RUB-Studie analysiert erstmals katholische Studierende von 1945 bis 1973

Dr. Josef König Dezernat Hochschulkommunikation
Ruhr-Universität Bochum

    Hatte das "katholische Milieu" die Studierenden der Nachkriegsgeneration vor Orientierungslosigkeit und Desillusionierung durch den Nationalsozialismus bewahrt, so ging in der Phase der Umorientierung aus der "gut katholischen" Kinderstube eine Vielfalt an individueller Religiosität und Kirchenbindung hervor. Mit seiner Arbeit "Katholische Studierende 1945-1973, Ein Beitrag zur Kultur- und Sozialgeschichte der Bundesrepublik Deutschland" widmet sich Dr. Christian Schmidtmann (Lehrstuhl für Kirchengeschichte des Mittelalters und der Neuzeit, Prof. Dr. Wilhelm Damberg) einem längst fälligen, bislang weitgehend unbearbeiteten kirchengeschichtlichen Forschungsfeld. Dabei untersucht er - selbst frei von Rechtfertigungsdruck und Betroffenheit eigenen Zeiterlebens - den Katholizismus erstmals als historisch wirksamen Faktor der Nachkriegszeit.

    Bochum, 04.10.2006
    Nr. 330

    "Gut katholisch": Kirchgang, Klosterschule, Korporation
    Aus dem "katholischen Milieu" in die individuelle Religiosität
    Studie analysiert erstmals katholische Studierende von 1945 bis 1973

    Hatte das "katholische Milieu" die Studierenden der Nachkriegsgeneration vor Orientierungslosigkeit und Desillusionierung durch den Nationalsozialismus bewahrt, so ging in der Phase der Umorientierung aus der "gut katholischen" Kinderstube eine Vielfalt an individueller Religiosität und Kirchenbindung hervor. Mit seiner Arbeit "Katholische Studierende 1945-1973, Ein Beitrag zur Kultur- und Sozialgeschichte der Bundesrepublik Deutschland" widmet sich Dr. Christian Schmidtmann (Lehrstuhl für Kirchengeschichte des Mittelalters und der Neuzeit, Prof. Dr. Wilhelm Damberg) einem längst fälligen, bislang weitgehend unbearbeiteten kirchengeschichtlichen Forschungsfeld. Dabei untersucht er - selbst frei von Rechtfertigungsdruck und Betroffenheit eigenen Zeiterlebens - den Katholizismus erstmals als historisch wirksamen Faktor der Nachkriegszeit.

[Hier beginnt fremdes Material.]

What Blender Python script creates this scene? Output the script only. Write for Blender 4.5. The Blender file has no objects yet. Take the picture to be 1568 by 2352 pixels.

    Die "Ratzinger-Generation"

    "Als nach einer langen Schönwetterperiode Regen einsetzte, bildeten sich Zeltgemeinschaften, in denen man notdürftig vor den Unbilden des Wetters geschützt war. Vor uns ... der majestätische Bau des Ulmer Münsters ... wie eine tröstliche Botschaft von der nicht untergegangenen Menschlichkeit und des Glaubens.", so erinnert Joseph Ratzinger noch als Kardinal das Lebensgefühl der NS- und Nachkriegszeit. Interviews mit zahlreichen Vertretern seiner Generation widerlegen den Kollaps des politischen Weltbildes, den die Forschung auch katholischen Akademikern immer wieder zuschrieb. "Wir alle lebten in einem Gefühl des Aufbruchs, ...einer Theologie und Spiritualität, die Veraltetes und Verstaubtes abtat, ..." (J. Ratzinger), die "Abgrenzung gegenüber den 'Alten Herren' der Korporation" (R. Barzel) forderte oder ihr Misstrauen gegenüber Wahlhirtenbriefen und der Verquickung von Katholizismus und Adenauerstaat (E.-W. Böckenförde) aussprach. Von der Vätergeneration grenzte man sich ab, wollte aber zugleich das, was die NS-Zeit brauchbar überstanden hatte (etwa Elemente der Jugendbewegung), weiterführen.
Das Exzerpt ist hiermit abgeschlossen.